** BEGIN Supplied records **
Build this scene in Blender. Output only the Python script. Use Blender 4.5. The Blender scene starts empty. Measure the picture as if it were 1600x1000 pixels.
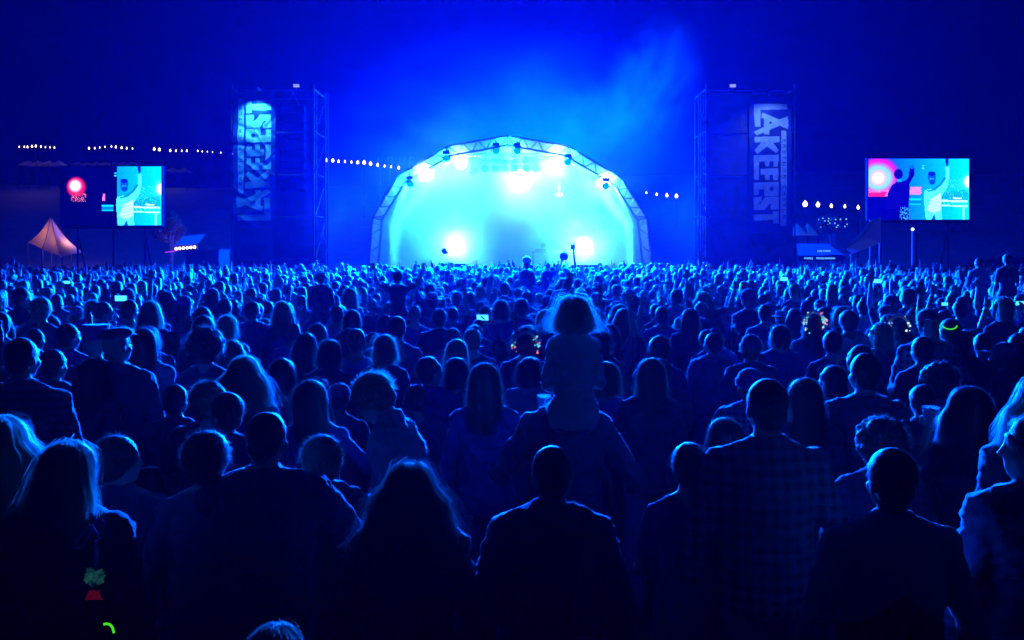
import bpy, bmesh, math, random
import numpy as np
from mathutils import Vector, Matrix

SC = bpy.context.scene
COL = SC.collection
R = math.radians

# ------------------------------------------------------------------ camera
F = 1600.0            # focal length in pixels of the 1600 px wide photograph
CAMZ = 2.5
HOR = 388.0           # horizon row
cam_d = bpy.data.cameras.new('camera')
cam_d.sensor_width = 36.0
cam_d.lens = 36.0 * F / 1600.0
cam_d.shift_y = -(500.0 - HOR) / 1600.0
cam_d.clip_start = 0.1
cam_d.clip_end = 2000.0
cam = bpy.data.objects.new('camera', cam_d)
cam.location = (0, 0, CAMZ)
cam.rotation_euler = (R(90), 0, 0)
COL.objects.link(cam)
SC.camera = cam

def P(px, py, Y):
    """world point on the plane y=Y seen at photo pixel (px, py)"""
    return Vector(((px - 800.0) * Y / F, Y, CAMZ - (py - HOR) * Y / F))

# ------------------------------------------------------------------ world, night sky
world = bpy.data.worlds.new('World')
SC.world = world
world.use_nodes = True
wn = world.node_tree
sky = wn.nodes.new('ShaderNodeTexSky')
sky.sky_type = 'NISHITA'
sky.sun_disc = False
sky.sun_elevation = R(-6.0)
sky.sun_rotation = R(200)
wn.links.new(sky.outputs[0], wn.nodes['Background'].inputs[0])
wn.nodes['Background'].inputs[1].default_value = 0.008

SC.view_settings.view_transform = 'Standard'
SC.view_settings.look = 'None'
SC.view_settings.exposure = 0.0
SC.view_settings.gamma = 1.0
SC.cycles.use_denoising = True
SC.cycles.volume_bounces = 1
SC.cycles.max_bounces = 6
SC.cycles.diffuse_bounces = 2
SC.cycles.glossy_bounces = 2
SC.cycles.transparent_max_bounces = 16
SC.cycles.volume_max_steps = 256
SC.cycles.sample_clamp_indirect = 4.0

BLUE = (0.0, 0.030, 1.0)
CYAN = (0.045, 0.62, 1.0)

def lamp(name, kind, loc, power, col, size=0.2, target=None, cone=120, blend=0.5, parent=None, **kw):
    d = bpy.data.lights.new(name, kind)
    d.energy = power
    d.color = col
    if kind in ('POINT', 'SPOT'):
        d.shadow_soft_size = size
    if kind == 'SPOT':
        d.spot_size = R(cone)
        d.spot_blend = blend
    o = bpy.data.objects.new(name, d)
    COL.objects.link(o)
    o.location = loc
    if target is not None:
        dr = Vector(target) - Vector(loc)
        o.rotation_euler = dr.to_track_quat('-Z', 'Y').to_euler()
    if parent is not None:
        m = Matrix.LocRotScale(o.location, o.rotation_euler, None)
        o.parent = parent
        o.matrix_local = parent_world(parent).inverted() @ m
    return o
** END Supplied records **
** BEGIN Supplied records **
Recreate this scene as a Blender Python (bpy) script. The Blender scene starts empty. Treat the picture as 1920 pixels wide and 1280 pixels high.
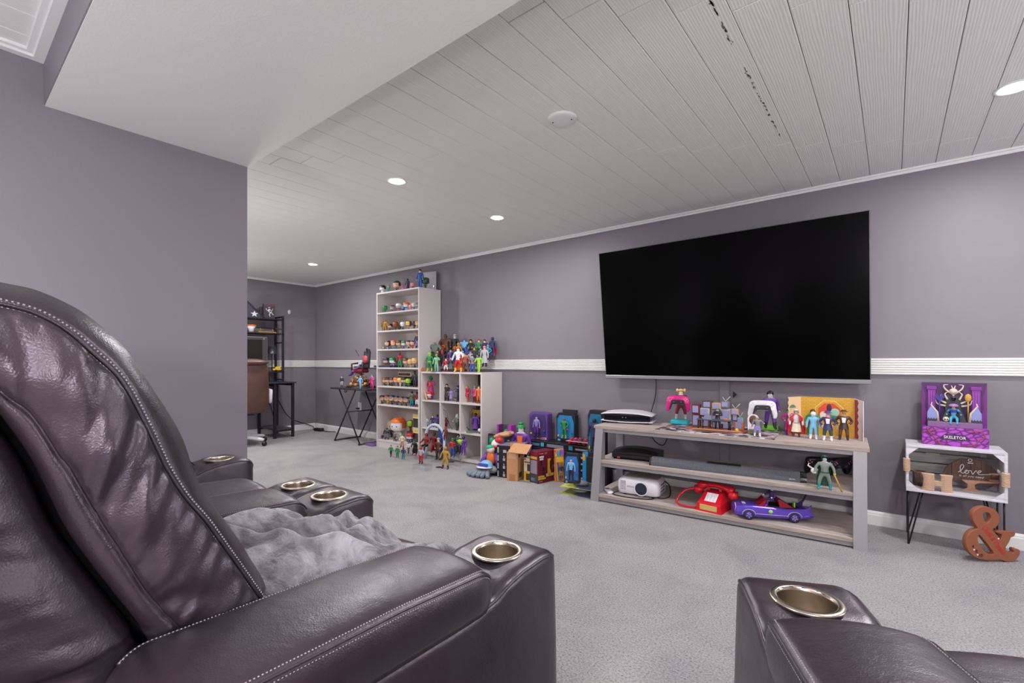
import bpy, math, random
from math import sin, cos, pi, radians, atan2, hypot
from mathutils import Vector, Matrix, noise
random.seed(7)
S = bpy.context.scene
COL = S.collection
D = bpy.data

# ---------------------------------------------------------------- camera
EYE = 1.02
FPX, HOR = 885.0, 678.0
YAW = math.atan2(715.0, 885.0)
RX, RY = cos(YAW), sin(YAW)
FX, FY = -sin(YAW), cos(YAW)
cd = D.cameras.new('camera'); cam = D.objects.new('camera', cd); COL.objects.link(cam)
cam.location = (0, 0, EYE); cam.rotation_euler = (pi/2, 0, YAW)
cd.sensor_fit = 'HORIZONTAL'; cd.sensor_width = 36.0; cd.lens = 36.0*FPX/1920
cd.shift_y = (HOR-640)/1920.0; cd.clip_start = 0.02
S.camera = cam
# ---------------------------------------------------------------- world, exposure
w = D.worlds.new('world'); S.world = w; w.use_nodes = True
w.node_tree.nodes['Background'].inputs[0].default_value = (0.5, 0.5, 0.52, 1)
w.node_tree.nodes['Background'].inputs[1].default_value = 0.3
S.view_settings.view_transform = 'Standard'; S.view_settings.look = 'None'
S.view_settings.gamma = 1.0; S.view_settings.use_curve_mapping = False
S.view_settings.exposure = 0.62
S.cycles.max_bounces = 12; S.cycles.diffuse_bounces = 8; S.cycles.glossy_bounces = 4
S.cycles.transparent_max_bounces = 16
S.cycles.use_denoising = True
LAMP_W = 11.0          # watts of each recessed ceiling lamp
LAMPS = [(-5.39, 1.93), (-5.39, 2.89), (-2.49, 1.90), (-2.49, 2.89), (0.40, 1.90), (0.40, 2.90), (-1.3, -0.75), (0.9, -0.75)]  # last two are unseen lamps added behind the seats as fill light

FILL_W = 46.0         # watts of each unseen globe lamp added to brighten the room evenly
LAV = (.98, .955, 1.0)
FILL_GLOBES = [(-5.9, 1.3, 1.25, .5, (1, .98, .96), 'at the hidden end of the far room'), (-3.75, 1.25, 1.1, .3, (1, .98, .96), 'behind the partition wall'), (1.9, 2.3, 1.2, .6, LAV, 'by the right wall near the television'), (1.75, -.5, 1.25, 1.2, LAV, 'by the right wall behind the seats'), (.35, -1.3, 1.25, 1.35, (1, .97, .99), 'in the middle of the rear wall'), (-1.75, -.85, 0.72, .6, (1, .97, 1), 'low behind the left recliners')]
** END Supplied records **
Instruction:
Copy out all lines where the word "starts" appears.

Reply to the exercise:
Build this scene in Blender. Output only the Python script. Use Blender 4.5. The Blender scene starts empty. Measure the picture as if it were 1600x1000 pixels.
Recreate this scene as a Blender Python (bpy) script. The Blender scene starts empty. Treat the picture as 1920 pixels wide and 1280 pixels high.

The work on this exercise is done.